Term dates are published, with the academic year 2025/26 starting in early September 2025 and Year 12 finishing in mid-July 2026, while Year 13 and Level 4 finish in late May 2026. The website does not clearly publish a standard daily start and finish time for student timetables in the pages reviewed, so families should confirm the daily schedule directly during an open event.
For travel, local authority guidance references nearby stations including Highbury and Islington, Drayton Park, Canonbury, and Holloway Road, with bus routes including 4, 19, 36, and 263. Families comparing commuting feasibility can use the FindMySchool Map Search to test realistic door-to-door travel times at peak hours.
Creative specialism is a commitment. The programme is designed around production and professional practice. Students who primarily want a conventional academic sixth form experience may find the balance of project work and industry framing less comfortable.
Entry is conditional and competitive. Places for September 2026 are capped and split by pathway, and applicants can be moved to second choice pathways if first choices fill. If a student is set on one discipline, it is important to understand the flexibility expected.
English and Maths requirements are strict. The academy states that students cannot enrol without passing both English and Maths at GCSE, which can be a deal-breaker for students expecting to retake while starting full-time study elsewhere.
EHCP progress tracking was identified as a development point. Formal reporting indicates that staff do not always track effectively how much progress students make towards achieving Education, Health and Care Plan outcomes. Families of students with EHCPs should ask specific questions about monitoring, review points, and adjustments.
The London Screen Academy is a distinctive, state-funded option for students who want a serious route into film and television, and who will thrive with frequent feedback, team production, and industry-facing expectations. Outcomes on A-level measures sit around the middle of providers in England, so the value proposition is less about pure grade dominance and more about specialist preparation, networks, and a curriculum built around screen work. Best suited to students who are motivated by making, collaborating, and iterating under deadline, and who want their sixth form years to resemble professional creative practice as much as formal study.

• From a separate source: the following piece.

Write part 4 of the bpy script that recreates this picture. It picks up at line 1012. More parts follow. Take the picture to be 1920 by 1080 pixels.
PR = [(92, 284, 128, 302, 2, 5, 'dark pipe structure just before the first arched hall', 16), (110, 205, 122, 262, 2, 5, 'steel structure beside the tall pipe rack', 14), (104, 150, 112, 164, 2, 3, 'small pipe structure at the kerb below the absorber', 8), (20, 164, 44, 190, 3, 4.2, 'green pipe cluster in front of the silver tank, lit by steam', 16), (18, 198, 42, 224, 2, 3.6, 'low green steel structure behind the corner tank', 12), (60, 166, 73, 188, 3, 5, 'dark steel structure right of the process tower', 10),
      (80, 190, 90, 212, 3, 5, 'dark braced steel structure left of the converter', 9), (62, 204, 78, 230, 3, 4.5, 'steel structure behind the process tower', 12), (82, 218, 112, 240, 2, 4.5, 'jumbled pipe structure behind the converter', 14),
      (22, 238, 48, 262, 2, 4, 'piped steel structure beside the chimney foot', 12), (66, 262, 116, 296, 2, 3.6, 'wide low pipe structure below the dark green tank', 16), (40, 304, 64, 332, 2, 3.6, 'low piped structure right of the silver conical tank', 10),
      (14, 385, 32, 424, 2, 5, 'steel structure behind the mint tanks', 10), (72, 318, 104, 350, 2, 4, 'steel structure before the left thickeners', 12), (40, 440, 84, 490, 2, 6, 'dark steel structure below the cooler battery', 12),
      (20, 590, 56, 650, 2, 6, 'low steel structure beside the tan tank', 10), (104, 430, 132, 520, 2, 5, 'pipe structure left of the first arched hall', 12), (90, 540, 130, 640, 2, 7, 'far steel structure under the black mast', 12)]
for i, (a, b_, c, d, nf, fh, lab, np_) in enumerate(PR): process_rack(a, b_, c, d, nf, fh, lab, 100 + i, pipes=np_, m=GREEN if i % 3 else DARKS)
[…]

The provider has a strong external quality signal, with an Outstanding judgement across inspection areas in May 2023. It is also designed around clear progression goals, including work experience, mentoring, and structured pathways into screen industry roles and further study.
This is a state-funded sixth form academy, so there are no tuition fees. Students and families should still budget for typical sixth form costs such as travel, meals, and any optional trips or personal equipment.

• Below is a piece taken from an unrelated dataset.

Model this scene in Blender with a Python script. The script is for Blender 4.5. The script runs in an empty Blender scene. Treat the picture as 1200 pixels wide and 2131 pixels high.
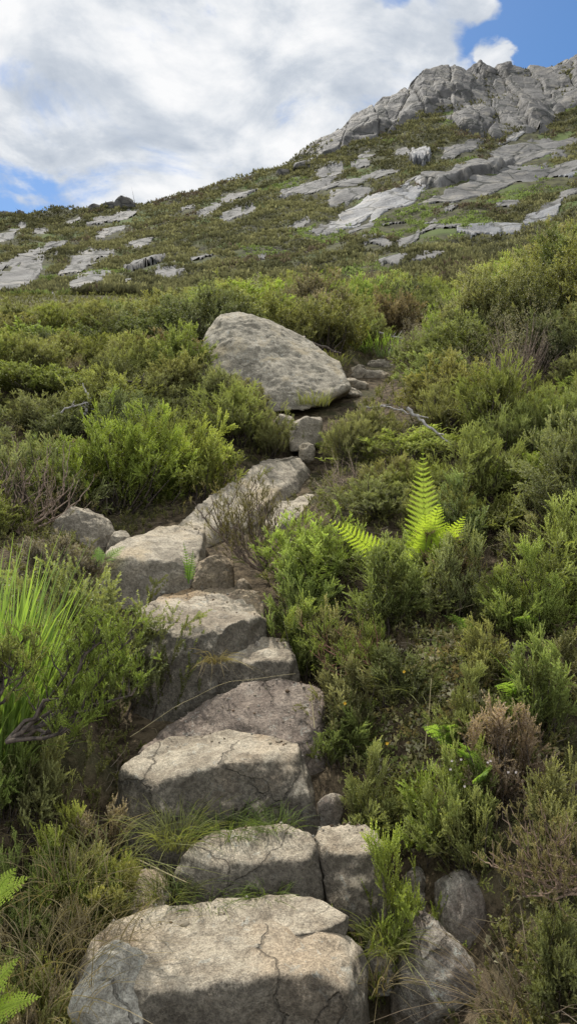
import bpy, bmesh, math, random
import numpy as np
from mathutils import Vector

SC = bpy.context.scene
COL = SC.collection
EYE = 1.7
F = 1002.0          # focal length in the units of an 820 x 1456 picture
CX, CY = 410.0, 728.0
rs = np.random.RandomState

# ------------------------------------------------------------------ noise
_P = rs(7).permutation(256).astype(np.int64)
_P = np.concatenate([_P, _P, _P])
_G = rs(8).normal(size=(256, 3)); _G /= np.linalg.norm(_G, axis=1)[:, None]

def perlin(p):
    p = np.asarray(p, float)
    i = np.floor(p).astype(np.int64); f = p - i
    i &= 255
    w = f * f * f * (f * (f * 6 - 15) + 10)
    out = 0
    for dx in (0, 1):
        for dy in (0, 1):
            for dz in (0, 1):
                h = _P[_P[_P[(i[..., 0] + dx) & 255] + ((i[..., 1] + dy) & 255)] + ((i[..., 2] + dz) & 255)]
                g = _G[h]
                d = g[..., 0] * (f[..., 0] - dx) + g[..., 1] * (f[..., 1] - dy) + g[..., 2] * (f[..., 2] - dz)
                wx = w[..., 0] if dx else 1 - w[..., 0]
                wy = w[..., 1] if dy else 1 - w[..., 1]
                wz = w[..., 2] if dz else 1 - w[..., 2]
                out = out + d * wx * wy * wz
    return out

def fbm(p, octv=4, gain=.5):
    p = np.asarray(p, float); s = 0; a = 1
    for k in range(octv):
        s = s + a * perlin(p * (2 ** k) + 17.3 * k); a *= gain
    return s

def n2(x, y, s=1.0, o=3, off=0.0):
    x = np.asarray(x, float); y = np.asarray(y, float)
    return fbm(np.stack([x * s + off, y * s + off * .7, np.full(x.shape, off * 1.3 + .37)], -1), o)

def sstep(a, b, x):
    t = np.clip((np.asarray(x, float) - a) / (b - a), 0, 1)
    return t * t * (3 - 2 * t)

# ------------------------------------------------------------------ terrain
BY = [-2, 0, 1.6, 2.1, 2.4, 2.6, 2.9, 3.3, 3.6, 4.0, 4.5, 5, 6, 7, 8, 9.5, 11, 14, 18, 22, 30, 45]
BZ = [-2.1, -1.75, -1.62, -1.55, -1.36, -1.20, -1.02, -.90, -.76, -.56, -.36, -.2, .18, .62, 1.12, 1.68, 2.26, 3.3, 4.75, 6.2, 8.6, 12.9]
PY = [0, 2.2, 2.6, 2.95, 3.4, 3.9, 4.4, 5.0, 6.0, 6.6, 7.4, 8.6, 9.5, 10.5, 12.5, 15, 24]
PX = [-.25, -.2, -.04, -.25, -.3, -.45, -.6, -.62, -.2, .15, .2, .62, .95, 1.45, 2.4, 3.6, 6.0]
PW = [.5, .48, .42, .48, .48, .46, .5, .5, .4, .36, .36, .4, .4, .5, .5, .35, .1]

SKX = [-900, -200, 0, 60, 120, 165, 195, 270, 340, 400, 450, 500, 560, 600, 645, 700, 780, 820, 950, 1300]
SKY_ = [330, 312, 304, 302, 296, 294, 291, 273, 253, 231, 206, 176, 142, 116, 101, 104, 97, 84, 60, 60]

def far_t(u, Y):
    px = CX + u * F
    ts = (CY - np.interp(px, SKX, SKY_)) / F
    t0 = .285 + .16 * np.clip(u, 0, .6) + .02 * np.clip(-u, 0, .6)
    R = 150 + 65 * sstep(-.1, .35, u)
    s = np.clip((Y - 30) / (R - 30), 0, 1) ** .85
    t = t0 + (ts - t0) * s
    z = t * Y
    z = np.where(Y > R, R * ts - .25 * (Y - R), z)
    return z

def near_z(x, y):
    b = np.interp(y, BY, BZ)
    b = np.where(y < -2, -2.1 + .26 * (y + 2), b)
    xc = np.interp(y, PY, PX); w = np.interp(y, PY, PW)
    r = np.clip(x - xc - w, 0, None); l = np.clip(xc - w - x, 0, None)
    bank = .30 * sstep(0, .45, r) + .26 * np.clip(r - .1, 0, 11) * (.55 + .45 * sstep(4, 9, y))
    bank = bank + (.26 + .10 * (1 - sstep(3.2, 4.8, y))) * sstep(-.05, .40, l) * (1 - .95 * np.exp(-((y - 5.6) / 1.1) ** 2)) + .03 * np.clip(l, 0, 12)
    return b + bank

def ground(x, y, noise=True):
    x = np.asarray(x, float); y = np.asarray(y, float)
    zn = near_z(x, y)
    yy = np.maximum(np.maximum(y, .6 * np.abs(x)), 1.0)
    u = np.clip(x / yy, -1.2, 1.2)
    zf = far_t(u, yy)
    r = np.hypot(x, y)
    w = sstep(20, 42, r) * sstep(-12, 22, y)
    z = zn * (1 - w) + zf * w
    if noise:
        z = z + n2(x, y, .9, 3, 3.1) * .09 * sstep(.3, 2, np.abs(x - np.interp(y, PY, PX)) + sstep(11, 16, y) * 3)
        z = z + n2(x, y, .12, 2, 9.7) * (.15 + 1.6 * sstep(25, 80, r))
    return z + EYE

def G(x, y): return float(ground(np.array([x]), np.array([y]))[0])

def far_hit(px, py):
    """Where the sight line through a picture point meets the far hillside (smooth form)."""
    px = np.asarray(px, float); py = np.asarray(py, float)
    u = (px - CX) / F; t = (CY - py) / F
    lo = np.full(px.shape, 34.0); hi = 150 + 65 * sstep(-.1, .35, u)
    for _ in range(32):
        m = (lo + hi) / 2
        below = far_t(u, m) < t * m
        lo = np.where(below, m, lo); hi = np.where(below, hi, m)
    Y = (lo + hi) / 2
    return u * Y, Y

def pt(px, py, Y):
    return Vector(((px - CX) / F * Y, Y, EYE + (CY - py) / F * Y))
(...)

Applications are made directly through the academy’s online process. The published journey includes an application form, interview stages, conditional offers, and final confirmation after GCSE results and enrolment checks.
The academy sets clear minimum requirements. For Level 3, it states at least four GCSEs at grades 4 to 9 including English and or Maths, and it also states students cannot enrol without passes in both English and Maths.
For September 2026 entry, the admissions policy states a fixed Year 12 capacity split across pathways. Applicants choose a first and second pathway, and if a pathway is oversubscribed, students may be offered their second choice. If needed, distance and then random ballot can be used as tie-breaks.